Previsioni sul voto?

 

Siamo sul filo di lana e ogni voto sarà decisivo ecco perché bisogna fare un lavoro capillare per convincere ogni singolo a votare NO, anche all’ultimo momento. Non mi farei incantare dai sondaggi che ci danno in vantaggio e non dobbiamo rilassarci, non c’è motivo. Da qui al 4 dicembre dobbiamo correre e andare dappertutto.

 

I sondaggi ci dicono che gli incerti sono ancora tanti. E’ una caccia agli indecisi? Si deciderà lì la contesa referendaria?

 

Bisogna andare costantemente nei mercati perché sono luogo fondamentale di riferimento e uno spaccato sociale del popolo. Alcuni nostri gruppi sono andati a volantinare anche davanti agli stadi.

 

Cosa pensa del supporto dato finora dal M5S?

 

A livello pubblico hanno fatto troppo poco.

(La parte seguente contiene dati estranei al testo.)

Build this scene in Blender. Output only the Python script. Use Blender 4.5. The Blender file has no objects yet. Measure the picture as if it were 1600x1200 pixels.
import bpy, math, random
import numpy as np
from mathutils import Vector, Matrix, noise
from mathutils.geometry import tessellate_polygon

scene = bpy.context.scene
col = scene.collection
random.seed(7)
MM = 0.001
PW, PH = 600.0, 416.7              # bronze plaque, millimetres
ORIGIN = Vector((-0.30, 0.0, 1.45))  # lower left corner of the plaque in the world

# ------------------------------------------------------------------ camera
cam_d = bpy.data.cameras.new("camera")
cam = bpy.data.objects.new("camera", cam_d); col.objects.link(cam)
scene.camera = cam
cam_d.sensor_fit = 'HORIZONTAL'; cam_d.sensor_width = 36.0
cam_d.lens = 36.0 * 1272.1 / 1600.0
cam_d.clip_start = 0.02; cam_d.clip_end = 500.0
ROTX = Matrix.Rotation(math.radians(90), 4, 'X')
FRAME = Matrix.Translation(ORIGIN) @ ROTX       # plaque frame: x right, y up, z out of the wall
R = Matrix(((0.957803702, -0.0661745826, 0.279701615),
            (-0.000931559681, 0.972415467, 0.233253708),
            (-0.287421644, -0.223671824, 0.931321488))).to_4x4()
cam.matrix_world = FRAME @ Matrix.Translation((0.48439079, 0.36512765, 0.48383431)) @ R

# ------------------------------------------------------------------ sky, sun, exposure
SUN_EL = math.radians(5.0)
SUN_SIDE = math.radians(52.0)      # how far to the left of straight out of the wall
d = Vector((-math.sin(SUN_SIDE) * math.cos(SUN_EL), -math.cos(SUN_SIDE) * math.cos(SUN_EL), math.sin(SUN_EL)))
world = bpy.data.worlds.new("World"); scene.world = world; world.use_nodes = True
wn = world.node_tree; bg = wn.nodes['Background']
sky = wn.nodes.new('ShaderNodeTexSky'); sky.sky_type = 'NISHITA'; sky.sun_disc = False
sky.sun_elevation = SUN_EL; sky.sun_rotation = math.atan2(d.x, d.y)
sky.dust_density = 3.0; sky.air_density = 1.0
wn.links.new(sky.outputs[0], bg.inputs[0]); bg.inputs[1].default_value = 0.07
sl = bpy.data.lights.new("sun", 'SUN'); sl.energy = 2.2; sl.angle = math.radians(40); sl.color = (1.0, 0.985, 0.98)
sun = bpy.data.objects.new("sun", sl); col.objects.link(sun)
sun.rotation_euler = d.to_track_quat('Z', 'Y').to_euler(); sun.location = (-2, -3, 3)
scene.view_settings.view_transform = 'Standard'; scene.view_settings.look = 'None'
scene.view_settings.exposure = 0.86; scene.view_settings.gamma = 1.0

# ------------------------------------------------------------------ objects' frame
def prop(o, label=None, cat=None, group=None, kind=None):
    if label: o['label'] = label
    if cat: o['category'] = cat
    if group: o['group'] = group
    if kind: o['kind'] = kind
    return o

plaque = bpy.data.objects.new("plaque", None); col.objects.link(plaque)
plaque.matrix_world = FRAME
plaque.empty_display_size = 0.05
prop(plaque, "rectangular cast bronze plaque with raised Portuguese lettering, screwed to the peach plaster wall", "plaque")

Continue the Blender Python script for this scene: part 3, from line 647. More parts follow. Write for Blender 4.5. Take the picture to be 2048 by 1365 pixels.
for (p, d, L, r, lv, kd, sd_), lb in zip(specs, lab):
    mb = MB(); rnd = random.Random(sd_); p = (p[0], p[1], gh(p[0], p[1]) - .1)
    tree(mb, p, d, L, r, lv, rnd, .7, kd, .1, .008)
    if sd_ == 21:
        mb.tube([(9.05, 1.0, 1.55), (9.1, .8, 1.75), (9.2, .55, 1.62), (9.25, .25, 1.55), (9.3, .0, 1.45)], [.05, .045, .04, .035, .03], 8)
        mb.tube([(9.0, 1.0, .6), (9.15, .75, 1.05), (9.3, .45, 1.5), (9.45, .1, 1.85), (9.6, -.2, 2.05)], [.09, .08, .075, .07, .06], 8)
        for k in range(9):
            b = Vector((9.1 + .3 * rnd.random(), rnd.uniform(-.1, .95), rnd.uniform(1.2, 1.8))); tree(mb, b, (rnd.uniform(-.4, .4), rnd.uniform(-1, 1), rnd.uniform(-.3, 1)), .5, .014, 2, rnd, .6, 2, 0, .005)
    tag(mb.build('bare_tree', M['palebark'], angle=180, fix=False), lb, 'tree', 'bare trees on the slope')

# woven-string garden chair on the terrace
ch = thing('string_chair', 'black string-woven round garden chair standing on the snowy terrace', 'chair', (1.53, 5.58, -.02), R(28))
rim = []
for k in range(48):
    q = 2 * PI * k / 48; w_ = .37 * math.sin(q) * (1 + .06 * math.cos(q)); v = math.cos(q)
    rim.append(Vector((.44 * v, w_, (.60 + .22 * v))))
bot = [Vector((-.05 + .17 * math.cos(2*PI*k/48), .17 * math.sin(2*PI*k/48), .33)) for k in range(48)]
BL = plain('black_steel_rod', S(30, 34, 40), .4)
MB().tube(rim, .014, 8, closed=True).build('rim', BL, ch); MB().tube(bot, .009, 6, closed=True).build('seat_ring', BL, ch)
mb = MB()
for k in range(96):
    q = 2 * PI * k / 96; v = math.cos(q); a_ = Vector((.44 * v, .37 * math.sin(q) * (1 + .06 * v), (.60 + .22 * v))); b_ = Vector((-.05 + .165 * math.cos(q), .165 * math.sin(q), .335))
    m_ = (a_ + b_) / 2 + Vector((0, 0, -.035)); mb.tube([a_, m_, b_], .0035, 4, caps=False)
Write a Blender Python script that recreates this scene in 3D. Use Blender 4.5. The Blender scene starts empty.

Il M5S è occupato a pensare alle proprie beghe interne – pensiamo agli attriti per il caso Raggi a Roma – e sta sottovalutando la portata di questo referendum. Dovrebbe fare di più.

 

E invece qual è il supporto che stanno dando i partiti di sinistra all’interno del Comitato del No?

 

Si stanno impegnando al massimo – va dato loro merito - ma non credo venga da lì la spinta risolutiva. Nell’era della crisi della rappresentanza, il farsi etichettare come comitato di uno o più partiti non aiuta ed è inefficace in termine di comunicazione. Il referendum lo vinciamo se mandiamo avanti i giovani e riusciamo ad intercettare, ed informare, il mondo reale, quello che non vive di politica, e non ha ancora deciso cosa votare il 4 dicembre. La speranza di riuscire viene dalla sensazione che in questi mesi si sia formata una nuova comunità che prima non esisteva e che non era prevedibile. Senza mezzi mediatici, essa esprime una voce inconfondibile: contro una modifica costituzionale che vuole dare la sovranità al solo governo riafferma con forza che la sovranità appartiene al popolo.